Is the solution then, that everyone should try online dating, find someone worth talking to and spending time with, and then judge others who have found love, or at least company, online? Of course, it sounds ridiculous.
Here are a few pros and cons I listed to help us all understand this strange psychology better:
Pros of online dating:
- You meet actual nice people you wouldn’t have met otherwise
- You know the other person is single and willing to date (so none of the “is he/she available’ kind of anxiety figures into the equation)
- The chances of embarrassing yourself is less
- You get to talk more often and with much more candor
Cons of falling in love online:
- Your very relationship is online.
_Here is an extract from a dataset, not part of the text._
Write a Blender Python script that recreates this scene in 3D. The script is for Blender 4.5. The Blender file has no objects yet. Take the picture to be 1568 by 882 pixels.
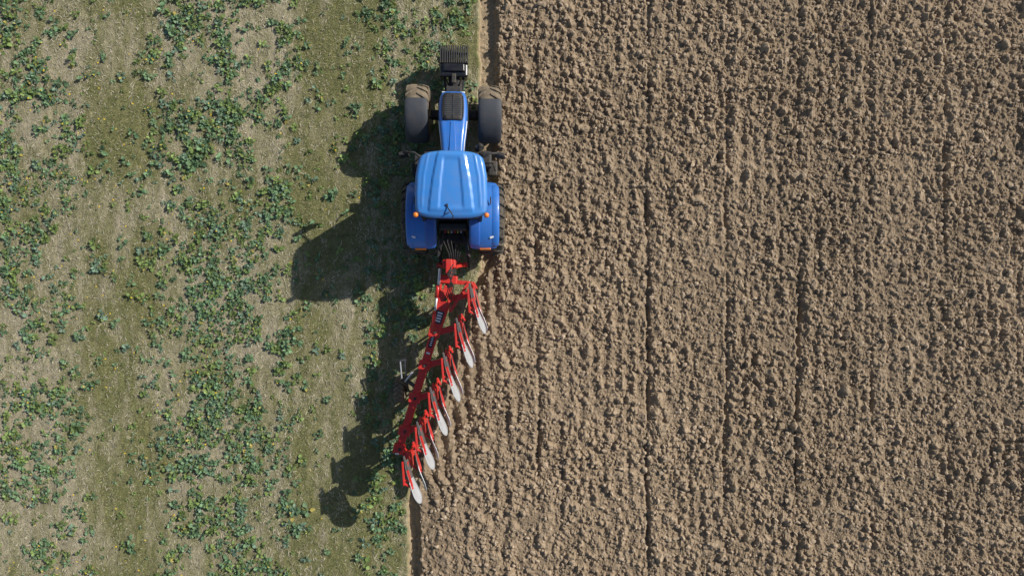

It feels rather un-personal at times
- You don’t have meet-cute stories to tell
- You are constantly thinking about how people will react when you tell them you met online
- It can be unsafe and unreliable
Suggested read: 20 Things You Should NEVER Put In Your Online Dating Profile
The entire premise of a relationship where you meet online, such as the one I am in now, is based on trust and confidence. In my few months of handling lukewarm reactions to something that is so important to my life at the moment, I have realized that people are yet to warm up to the idea of meeting online, despite the gazillion positive testimonials and marriages that have taken place thanks to online dating. It is important to consider who you are talking to, and not let it affect your relationship if people react negatively.
In some ways, falling in love online is more challenging than the love you find otherwise, because all you have going is your trust and faith in each other, and the feelings you have developed for each other under highly unusual circumstances. The struggles and problems and adversities exist, like they do in any relationship, but they are of a slightly different nature. Some manage to persevere, and some don’t.